MA Student Morgan Pearce Speaks at Game Studies Conference
English M.A. student Morgan Pearce presents her research on "Writing History in Pentiment: Medieval Manuscripts, Historical Accuracy, and the Politics of Representation" at the 2025 International Conference on Games and Narrative (ICGaN), hosted this year by the Games Institute at the University of Waterloo, March 3 through March 6, 2025.
The theme of the conference is "Adapt, Adopt, Adjust: Interdisciplinary Approaches to Adaptation, Storytelling, and Simulation" and Pearce's presentation will be on the final day of the conference, March 6 from 15:30 to 16:30 EST (13:30-24:30 MST).
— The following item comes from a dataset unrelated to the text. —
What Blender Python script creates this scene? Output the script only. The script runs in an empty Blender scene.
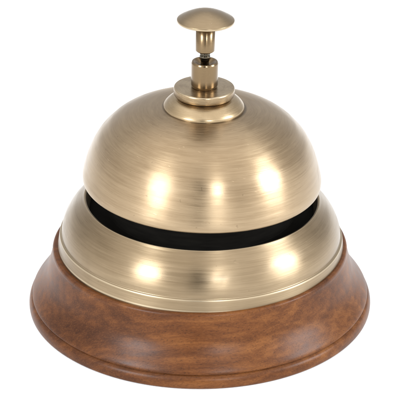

The conference is hybrid and virtual attendance is available.
Abstract
This paper examines how Pentiment (Obsidian Entertainment, 2023) uses medieval manuscript aesthetics and a complex system of fonts and visual cues to challenge conventional ideas of “historical accuracy” in video games, particularly regarding the Middle Ages. By embedding the game within the pages of a manuscript, it highlights how history is selectively written, omitted, and rewritten to suit specific audiences. More than a stylistic choice, its approach to writing—analyzed through medieval paleographic studies—conveys characters’ social status, education, and emotions, while also reinforcing the game’s broader critique of historical narratives.
Pentiment questions assumptions that portray the Middle Ages as a dystopian era of violence, oppression, and chaos, exposing how these tropes persist in media as politically neutral “facts.” As Esther Wright suggests, the game takes a deconstructionist approach to history, subverting entrenched notions of accuracy that privilege a white, cis-male, heteronormative perspective. By centering manuscript culture as a core mechanic, Pentiment reflects on how history is constructed—what is recorded, erased, and shaped by power. Ultimately, the game prompts players to reconsider the foundations of historical storytelling.